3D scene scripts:
###
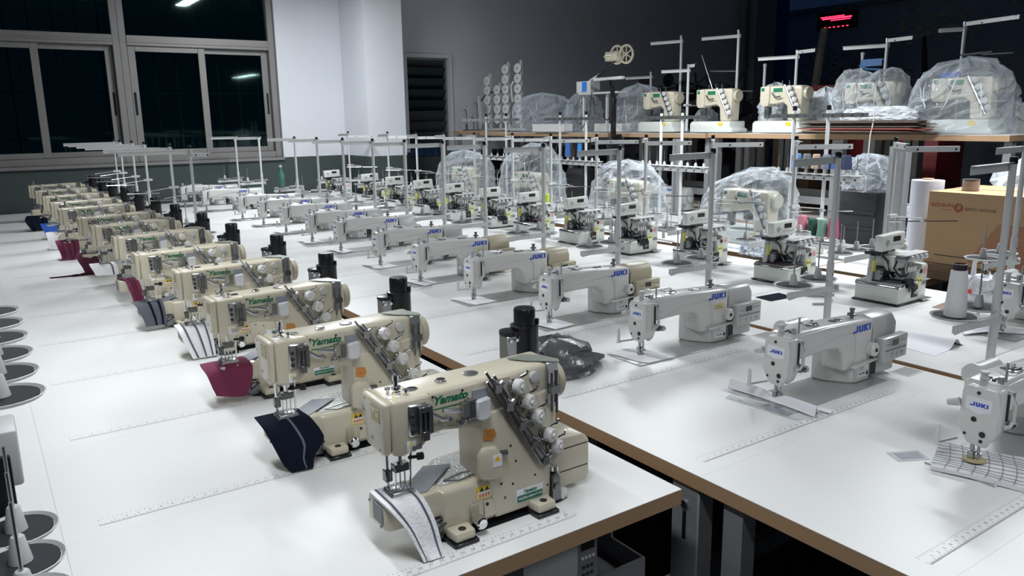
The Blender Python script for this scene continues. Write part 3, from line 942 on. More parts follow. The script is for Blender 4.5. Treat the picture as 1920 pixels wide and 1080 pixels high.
    MB().bb(.052, .112, .0735, .0748, .298, .322).build('display', m_lcd, cbx)
    for i in range(6):
        MB().lathe([(.005, 0), (.005, .002)], (.040 + i * .018, .0746, .283), (0, -1, 0), 8).build('button', m_lgrey, cbx)
    for p in ((0, .305), (.012, .295), (-.01, .295), (0, .285)):
        MB().lathe([(.005, 0), (.005, .002)], (p[0] + .004, .0746, p[1]), (0, -1, 0), 8).build('arrow_button', m_grey, cbx)
    MB().bb(.06, .09, .10, .16, .24, .262).build('bracket', m_dsteel, r)
    return r
# ------------------------------------------------------------------ cream coverstitch row
cov0 = make_coverstitch()
YP = [(0.671, 1.43), (0.624, 2.013), (0.631, 2.609), (0.655, 3.209), (0.599, 3.762), (0.607, 4.407), (0.575, 4.977), (0.562, 5.471), (0.52, 6.165), (0.515, 6.7), (0.51, 7.34), (0.505, 8.03), (0.496, 8.76)]
CL = ['white striped terry strip', 'navy cloth', 'burgundy cloth', 'white striped cloth', 'slate grey striped cloth', 'narrow burgundy band',
      'white towelling scrap', 'dark burgundy scrap', 'folded dark burgundy bundle', 'white rag', 'bright blue scrap', 'black and navy bundle', 'no cloth']
for k, (x, y) in enumerate(YP):
    o = cov0 if k == 0 else dup(cov0, (x, y, T))
    o.location = (x, y, T)
    o.scale = (.9, .9, .9)
    tag(o, f'cream coverstitch machine with {CL[k]} under its needles, {ORD[k]} from the aisle', 'sewing machine', 'cream coverstitch machines')
lock0 = make_lockstitch()
JP = [(2.065, .895), (2.045, 1.49), (2.043, 2.113), (2.058, 2.711), (2.032, 3.311), (2.033, 3.885), (2.075, 4.50), (2.10, 5.20), (2.10, 5.76), (2.115, 6.40), (2.115, 7.0), (2.09, 7.56), (1.99, 8.5), (1.93, 9.2)]
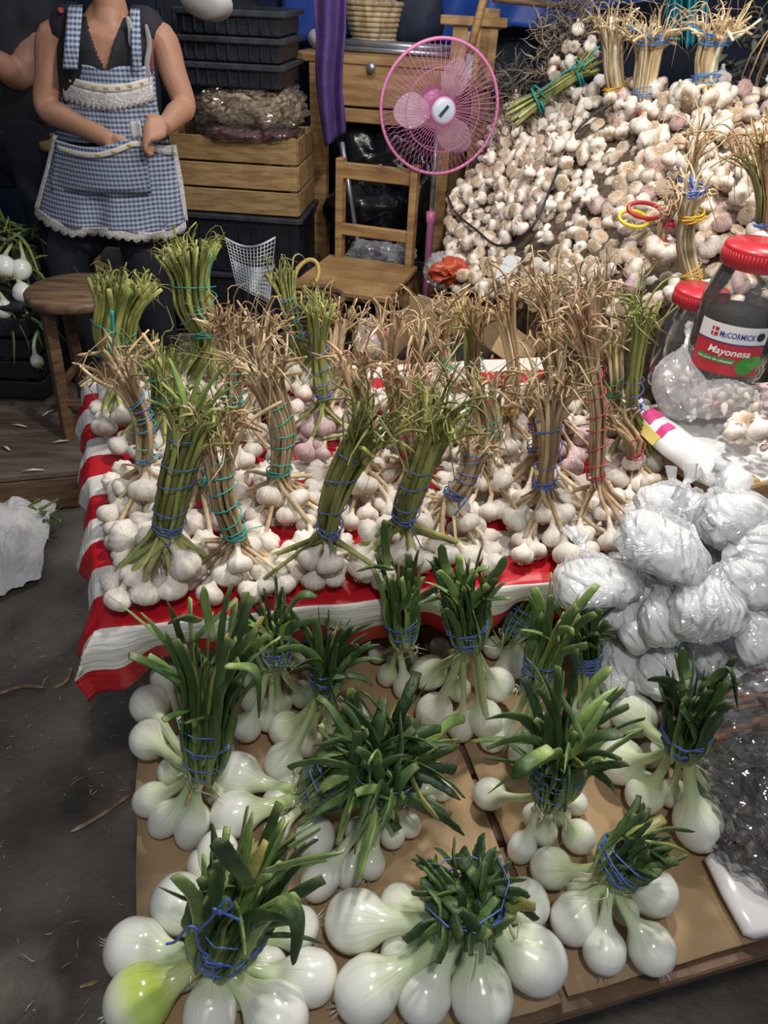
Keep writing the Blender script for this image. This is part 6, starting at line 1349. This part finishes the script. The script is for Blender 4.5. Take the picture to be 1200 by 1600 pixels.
###
YOUR INSTRUCTIONS:
Every line of the data above should be quoted exactly. Omit the pictures.

WRITTEN SOLUTION:
The Blender Python script for this scene continues. Write part 3, from line 942 on. More parts follow. The script is for Blender 4.5. Treat the picture as 1920 pixels wide and 1080 pixels high.
    MB().bb(.052, .112, .0735, .0748, .298, .322).build('display', m_lcd, cbx)
    for i in range(6):
        MB().lathe([(.005, 0), (.005, .002)], (.040 + i * .018, .0746, .283), (0, -1, 0), 8).build('button', m_lgrey, cbx)
    for p in ((0, .305), (.012, .295), (-.01, .295), (0, .285)):
        MB().lathe([(.005, 0), (.005, .002)], (p[0] + .004, .0746, p[1]), (0, -1, 0), 8).build('arrow_button', m_grey, cbx)
    MB().bb(.06, .09, .10, .16, .24, .262).build('bracket', m_dsteel, r)
    return r
# ------------------------------------------------------------------ cream coverstitch row
cov0 = make_coverstitch()
YP = [(0.671, 1.43), (0.624, 2.013), (0.631, 2.609), (0.655, 3.209), (0.599, 3.762), (0.607, 4.407), (0.575, 4.977), (0.562, 5.471), (0.52, 6.165), (0.515, 6.7), (0.51, 7.34), (0.505, 8.03), (0.496, 8.76)]
CL = ['white striped terry strip', 'navy cloth', 'burgundy cloth', 'white striped cloth', 'slate grey striped cloth', 'narrow burgundy band',
      'white towelling scrap', 'dark burgundy scrap', 'folded dark burgundy bundle', 'white rag', 'bright blue scrap', 'black and navy bundle', 'no cloth']
for k, (x, y) in enumerate(YP):
    o = cov0 if k == 0 else dup(cov0, (x, y, T))
    o.location = (x, y, T)
    o.scale = (.9, .9, .9)
    tag(o, f'cream coverstitch machine with {CL[k]} under its needles, {ORD[k]} from the aisle', 'sewing machine', 'cream coverstitch machines')
lock0 = make_lockstitch()
JP = [(2.065, .895), (2.045, 1.49), (2.043, 2.113), (2.058, 2.711), (2.032, 3.311), (2.033, 3.885), (2.075, 4.50), (2.10, 5.20), (2.10, 5.76), (2.115, 6.40), (2.115, 7.0), (2.09, 7.56), (1.99, 8.5), (1.93, 9.2)]
Keep writing the Blender script for this image. This is part 6, starting at line 1349. This part finishes the script. The script is for Blender 4.5. Take the picture to be 1200 by 1600 pixels.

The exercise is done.